I hope you hear from my best friends on my ideals and thoughts on this. Although sometimes I'm not sure it was necessary to say all this. I know that I will find comfort in whatever they have to say on this. I really want to hear from Deb. She'll tell me things that comforts me. I'm out in this world to Live by your own Light and Shine by your own Star.

And from CK. How even though we are so busy with our things, he still have his way to show his concerns. " Follow your heart," he would say. Something that I could easily said to myself, but it has to come from someone who cared like him, to give this wake up call.

I guess this would be a good time to mention about some other friends that unravel out of the unclear. Kim for you to ever show your over enthusiasm in my personal life. She always reminds me how fucked up this world is and still has the air about it that everything will be fine eventually. These people has exemplified the true friendship and life changing lessons. Friendship ain't objective.

All this has reminded me, what changed me in the first place. It was genuine kindness. I driven me to think what I really wanted in the first place. I want to change the world for them. Closer to reality, I might pull it off by changing lives instead of the world. It's so much more personal and rewarding.

Mong Yen really spells things right and put some fire in the belly for me today. I'm motivated and inspired.I'm impress with the level of integrity. What you truly want in life? Or are we all masked behind it all. You really made it clear of in your own way, your philosophy. Stay true to your principles. Highly opinionated.
Many could have be drawn to you by benefits possessed by you and shone away those who had less. Benefits such as material , personality tracing, the FUN-factor(being around people that are happening).
Some people might be close to others to learn things and be self absorbed in the whole experience frenzy. Hey this ain't a game, don't kill for experience. It's life.
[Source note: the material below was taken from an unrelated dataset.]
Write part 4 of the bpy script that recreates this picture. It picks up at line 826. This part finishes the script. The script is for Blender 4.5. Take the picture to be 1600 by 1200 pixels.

I've so many to say, but I can't put it clearly in words. Maybe that's just what's being male all about. Lesser intellectuality in words. Speaking of which reminds me of Hui Mei how she have her good play with words still leaves me truly mused.HAH. Many of us used and are used back, in some cases- strong friendship are spawned.

All this talking also leads me to be reminded of the mental masturbating( sorry it's 430am and i cant think of a better objective excuse) Teck Houng that fills me with good thoughts.Keep it up with your good writing, and pay me endorsement fees for praising you like hell. Back to what I was initially saying.

Everytime I speak of best friends. Hilda always seems to be not in the family portrait anymore. Gaining back the friendship I once hold so true, but people grow out of friendship sometimes. I will always remember her. I really want to reach out to speak to her. But I don't regret having less initiative in putting effort into it, in life there's no time to regret. We cherished and laugh and we cried. It was happy. Always will be in my memory as one of the greatest.

And of course not to forget the enormous emotional support from Arina, at times it seems so dark, you've shown the light. I'm ever grateful. Overwhelming support although sometimes kept silent in fear of causing disturbance. I welcome disturbance. Send it those smses and calls and don't be afraid to show it. Cos it matters to me. You are important to me.

I just want to express to these people that they really molded and shaped me. I want to tell the world. "Remember your friends." Everyone deserves friendship. Have a heart for another.

3 comments:

Prince of Darkness said...

Yup you are right Stan, follow your heart. If you feel that you will be happy with her, just go ahead. But make sure that you picked up the correct bud, or else it will never grow to the flowers that you desired. It's the same for me as well, but this time I guess I've found the right bud, that will grow to the flower that i desired.

Cheerz mate. You know I will always supports you. And your first decision is always the best. No regrets.